== Task data ==

■ ■ ■ ■ ■

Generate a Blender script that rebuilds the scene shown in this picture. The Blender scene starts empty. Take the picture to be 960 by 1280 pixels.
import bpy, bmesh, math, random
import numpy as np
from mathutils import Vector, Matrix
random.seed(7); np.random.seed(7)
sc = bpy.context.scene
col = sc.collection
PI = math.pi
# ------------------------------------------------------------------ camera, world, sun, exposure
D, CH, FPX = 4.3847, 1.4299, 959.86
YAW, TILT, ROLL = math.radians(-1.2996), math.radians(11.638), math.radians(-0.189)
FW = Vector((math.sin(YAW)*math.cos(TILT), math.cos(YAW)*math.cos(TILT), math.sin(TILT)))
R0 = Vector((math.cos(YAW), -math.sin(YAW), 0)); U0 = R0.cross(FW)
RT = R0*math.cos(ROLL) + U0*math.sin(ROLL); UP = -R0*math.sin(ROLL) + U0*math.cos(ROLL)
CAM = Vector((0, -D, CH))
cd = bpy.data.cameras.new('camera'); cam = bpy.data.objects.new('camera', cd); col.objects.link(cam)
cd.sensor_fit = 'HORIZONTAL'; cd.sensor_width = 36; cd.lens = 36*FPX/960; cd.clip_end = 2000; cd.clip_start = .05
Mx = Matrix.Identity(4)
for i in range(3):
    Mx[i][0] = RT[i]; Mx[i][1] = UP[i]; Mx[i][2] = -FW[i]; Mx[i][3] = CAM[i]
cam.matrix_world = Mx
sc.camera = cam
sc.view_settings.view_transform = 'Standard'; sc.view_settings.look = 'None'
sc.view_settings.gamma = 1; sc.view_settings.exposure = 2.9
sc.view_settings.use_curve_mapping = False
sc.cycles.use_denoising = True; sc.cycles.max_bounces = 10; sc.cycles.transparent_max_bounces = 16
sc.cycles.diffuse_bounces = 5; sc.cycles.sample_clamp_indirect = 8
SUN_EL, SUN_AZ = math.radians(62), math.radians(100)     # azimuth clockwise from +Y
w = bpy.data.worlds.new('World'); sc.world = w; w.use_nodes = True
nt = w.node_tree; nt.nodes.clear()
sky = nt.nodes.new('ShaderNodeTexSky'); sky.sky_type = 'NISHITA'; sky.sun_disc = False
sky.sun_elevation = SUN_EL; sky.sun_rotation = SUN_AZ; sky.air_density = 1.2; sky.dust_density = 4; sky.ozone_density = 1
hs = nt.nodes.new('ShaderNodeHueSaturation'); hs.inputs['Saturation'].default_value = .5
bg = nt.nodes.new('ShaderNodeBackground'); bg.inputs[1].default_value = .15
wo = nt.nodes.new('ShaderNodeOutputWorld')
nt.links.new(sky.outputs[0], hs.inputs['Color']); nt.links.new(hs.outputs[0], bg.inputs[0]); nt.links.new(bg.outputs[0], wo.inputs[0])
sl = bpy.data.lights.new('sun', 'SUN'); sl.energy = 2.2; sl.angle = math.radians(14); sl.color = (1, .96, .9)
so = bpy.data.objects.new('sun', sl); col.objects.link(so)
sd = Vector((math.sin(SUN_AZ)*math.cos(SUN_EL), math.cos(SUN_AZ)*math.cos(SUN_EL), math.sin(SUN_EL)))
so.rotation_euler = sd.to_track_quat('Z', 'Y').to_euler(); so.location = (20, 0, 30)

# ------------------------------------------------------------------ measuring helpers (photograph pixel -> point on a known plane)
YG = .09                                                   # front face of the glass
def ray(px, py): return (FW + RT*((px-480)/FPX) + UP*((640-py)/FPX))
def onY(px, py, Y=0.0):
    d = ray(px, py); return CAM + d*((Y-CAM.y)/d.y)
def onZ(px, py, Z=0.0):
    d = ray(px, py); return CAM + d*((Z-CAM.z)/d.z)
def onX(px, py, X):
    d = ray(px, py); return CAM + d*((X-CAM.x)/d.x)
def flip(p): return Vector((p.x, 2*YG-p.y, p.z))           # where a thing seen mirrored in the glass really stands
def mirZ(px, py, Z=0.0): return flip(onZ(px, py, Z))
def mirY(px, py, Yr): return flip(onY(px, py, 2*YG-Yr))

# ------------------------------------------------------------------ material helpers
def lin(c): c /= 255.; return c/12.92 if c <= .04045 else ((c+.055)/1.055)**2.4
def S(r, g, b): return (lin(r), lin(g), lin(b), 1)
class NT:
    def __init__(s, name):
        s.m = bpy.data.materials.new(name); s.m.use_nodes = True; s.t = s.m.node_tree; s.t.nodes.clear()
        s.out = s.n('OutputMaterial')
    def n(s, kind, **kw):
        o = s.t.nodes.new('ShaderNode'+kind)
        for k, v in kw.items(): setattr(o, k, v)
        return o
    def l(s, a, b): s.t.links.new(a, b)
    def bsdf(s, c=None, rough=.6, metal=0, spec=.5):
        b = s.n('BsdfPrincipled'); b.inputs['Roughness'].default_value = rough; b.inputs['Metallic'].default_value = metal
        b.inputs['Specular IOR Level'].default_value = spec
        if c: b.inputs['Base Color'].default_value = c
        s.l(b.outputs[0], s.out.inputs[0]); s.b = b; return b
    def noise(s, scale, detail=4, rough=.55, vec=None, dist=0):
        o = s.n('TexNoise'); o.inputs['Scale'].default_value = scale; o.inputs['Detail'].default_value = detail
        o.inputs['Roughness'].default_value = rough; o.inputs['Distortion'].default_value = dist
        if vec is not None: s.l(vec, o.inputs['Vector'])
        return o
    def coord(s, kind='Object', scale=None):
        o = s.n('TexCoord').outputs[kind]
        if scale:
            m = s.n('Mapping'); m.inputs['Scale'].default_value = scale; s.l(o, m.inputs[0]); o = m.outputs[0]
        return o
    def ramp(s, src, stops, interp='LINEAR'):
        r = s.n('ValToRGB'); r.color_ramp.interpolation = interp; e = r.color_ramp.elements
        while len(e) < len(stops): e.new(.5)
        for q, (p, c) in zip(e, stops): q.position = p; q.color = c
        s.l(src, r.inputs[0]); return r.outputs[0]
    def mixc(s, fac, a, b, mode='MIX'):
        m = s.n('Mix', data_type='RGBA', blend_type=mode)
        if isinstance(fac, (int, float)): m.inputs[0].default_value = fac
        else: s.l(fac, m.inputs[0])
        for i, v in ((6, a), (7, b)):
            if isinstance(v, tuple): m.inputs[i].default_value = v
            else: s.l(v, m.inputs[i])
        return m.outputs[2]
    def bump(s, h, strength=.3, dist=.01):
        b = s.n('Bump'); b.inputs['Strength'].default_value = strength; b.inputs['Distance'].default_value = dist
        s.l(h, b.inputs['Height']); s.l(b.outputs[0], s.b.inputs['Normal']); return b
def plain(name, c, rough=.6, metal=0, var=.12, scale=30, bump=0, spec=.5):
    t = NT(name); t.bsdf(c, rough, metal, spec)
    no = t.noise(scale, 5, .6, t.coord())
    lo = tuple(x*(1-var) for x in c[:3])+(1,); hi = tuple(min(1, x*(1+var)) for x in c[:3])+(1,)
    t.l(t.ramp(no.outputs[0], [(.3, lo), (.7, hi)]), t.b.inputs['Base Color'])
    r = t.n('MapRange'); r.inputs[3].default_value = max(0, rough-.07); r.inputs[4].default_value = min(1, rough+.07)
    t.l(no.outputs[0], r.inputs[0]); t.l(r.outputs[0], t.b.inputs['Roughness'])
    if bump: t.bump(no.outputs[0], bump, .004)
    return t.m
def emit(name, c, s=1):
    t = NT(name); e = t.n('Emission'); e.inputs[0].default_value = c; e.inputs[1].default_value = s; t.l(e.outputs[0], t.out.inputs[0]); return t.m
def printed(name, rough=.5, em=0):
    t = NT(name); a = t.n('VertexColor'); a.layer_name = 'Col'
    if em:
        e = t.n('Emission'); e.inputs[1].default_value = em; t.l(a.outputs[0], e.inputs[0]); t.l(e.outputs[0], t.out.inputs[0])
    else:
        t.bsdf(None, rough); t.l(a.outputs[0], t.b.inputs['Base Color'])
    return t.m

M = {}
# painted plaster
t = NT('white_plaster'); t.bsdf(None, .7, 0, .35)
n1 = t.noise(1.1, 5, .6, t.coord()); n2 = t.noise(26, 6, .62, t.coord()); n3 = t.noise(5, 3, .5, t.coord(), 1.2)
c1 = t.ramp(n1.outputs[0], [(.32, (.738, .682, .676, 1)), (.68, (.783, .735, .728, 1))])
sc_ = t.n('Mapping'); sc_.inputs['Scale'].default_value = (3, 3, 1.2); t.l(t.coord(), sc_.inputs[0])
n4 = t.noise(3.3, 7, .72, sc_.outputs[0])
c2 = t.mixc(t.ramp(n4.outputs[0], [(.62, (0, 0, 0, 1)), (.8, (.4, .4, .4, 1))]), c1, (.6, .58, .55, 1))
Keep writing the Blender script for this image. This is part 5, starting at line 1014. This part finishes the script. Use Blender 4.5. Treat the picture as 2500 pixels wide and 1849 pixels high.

■ ■ ■ ■ ■

== What the task requires ==
Which lines in the data above contain "pixels"? Show each one.

== The reply ==
Generate a Blender script that rebuilds the scene shown in this picture. The Blender scene starts empty. Take the picture to be 960 by 1280 pixels.
Keep writing the Blender script for this image. This is part 5, starting at line 1014. This part finishes the script. Use Blender 4.5. Treat the picture as 2500 pixels wide and 1849 pixels high.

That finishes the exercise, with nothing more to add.